Gaslighting, Gatekeeping, Greenwashing(?)

Going green is a more important business strategy than ever, as sustainability standards and goals are becoming points of impact. The surge toward a green-driven economy is a great incentive for companies to implement more eco-conscious decision-making. But not all companies have embraced the changes and costs associated with going green. Enter the art of greenwashing.

Greenwashing, a term coined in 1986, describes tactics organizations use to try to trick consumers into believing they supply environmentally friendly products and implement sustainable processes when they do not. Unfortunately, greenwashing is much more common than you think and often difficult to spot.

Werner Enterprises is a company that takes pride in its efforts to set and exceed sustainability and environmental goals. With transparency at the center of their efforts, Werner is committed to making continuous strides towards a reduced carbon footprint.

Here are some ways to avoid buying from a greenwashing company.
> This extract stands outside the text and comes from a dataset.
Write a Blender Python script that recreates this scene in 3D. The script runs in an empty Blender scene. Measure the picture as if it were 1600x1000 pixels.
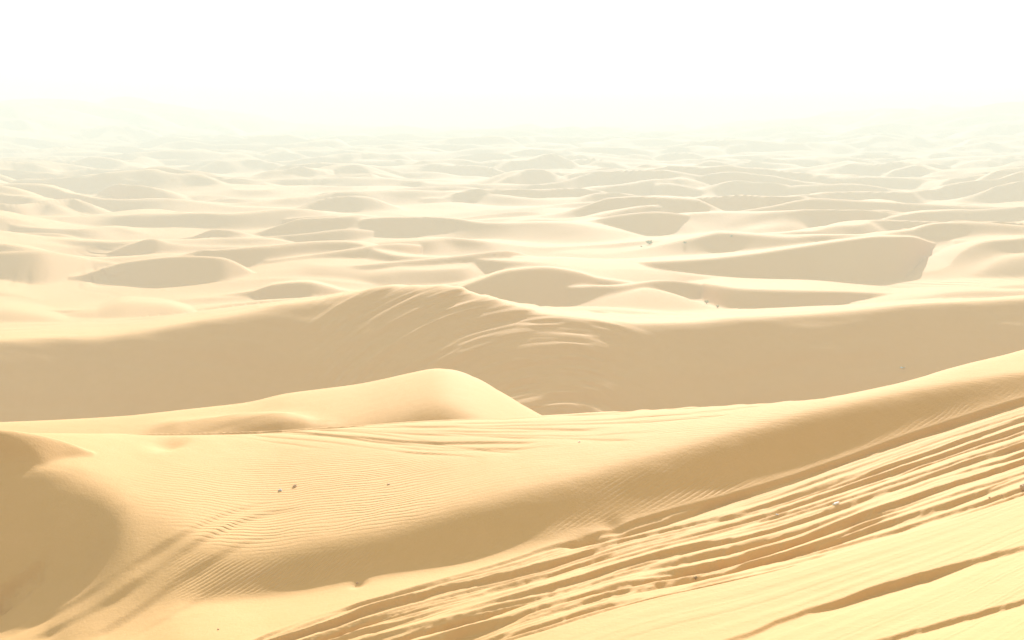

Pictures shouldn’t be worth a thousand words

A company may attempt to greenwash a consumer by using product labels or advertisements that center around nature, animals, the color green and more. The message is typically centered on sustainability, or an environmentally friendly product created by the company. Don’t be fooled! Think about the product you’re buying. Just because that 24-pack of plastic water bottles has a waterfall and some woodland creatures on it doesn’t mean it won’t sit in a landfill for the next 300 years. It’s 2022. Invest in a sustainable water bottle.

All Talk, No Action

Companies looking to entice an eco-conscious consumer will throw around words like “eco-friendly” and “natural” without explaining what or how those words fit the product. Suppose a description includes these words but still seems extremely vague. You may be getting greenwashed. This can also be seen as click-baiting consumers. Companies may give an explanation using language and labels that signal an environmentally friendly product or procedure yet provide a link that takes consumers to something that doesn’t adhere to those promises.

Take your time and do your research before investing. If a company is proud of its commitment to sustainability, you should have no problem finding its explanation.

The Lesser of Two Evils

A company may make one small part of its product or manufacturing process eco-friendly and market it endlessly, even if the bulk of the product or process is still very harmful to the environment. Greenwashing can also be seen in the form of a company marketing its recycling program but failing to address that the company is also a consistent contributor to avoidable river pollution. A company truly committed to going green may have to choose one or two sustainable practices when starting a green initiative. Still, it will almost always have discernible public goals for changes it plans to make going forward.

Paying attention to the other companies that a company endorses, partners with or purchases from is also an essential aspect of your research process. Werner Enterprises prides itself on working with truck and trailer manufacturers with clear, outlined commitments to sustainability and plans to reduce emission productions and eco-centric efforts made in the manufacturing process. Transportation is often seen as an industry with major contributions to mankind’s carbon footprint, so it is important to Werner to align itself with companies looking to make changes for a greener planet.

Outright Contradictions

The effort to greenwash a consumer may also come in the form of putting sustainable terminology alongside verbiage that promotes a negative connotation. For example, if a company says it is responsible for putting “all-natural, biodegradable sewage” into the local pond, that should raise an immediate red flag. Watch how a company chooses to pair its language and craft descriptions. This may be more deceptive than you expect.

PROOF!

If a company is genuinely going green, it will take pride in it. A sustainability commitment should be easy to access, easy to understand and provide an outline for what is being done and what is to come. Similarly, if a company has received any awards based on sustainability commitments or practices, articles and press releases about those awards should be easy to find.

Last year, Werner launched its inaugural Corporate Social Responsibility (CSR) report.  This report highlights the history of the company’s sustainability journey and commitments to sustainability in the future and introduces new commitments and steps to be taken going forward. The report features hard numbers and statistics and public goals to keep leaders accountable in their efforts toward creating a more sustainable workplace.   This year, Werner will provide a progress report for the goals that we have set, so that our stakeholders can see how we are doing against the goals that we have set for ourselves.

Learning to analyze the imagery, calling out the contradictions and deciphering the proof are key skills necessary when it comes to navigating the landscape of support for companies committed to a greener future. While greenwashing is a tactic that likely won’t disappear, consumers can arm themselves with the tools necessary to make educated and eco-conscious choices.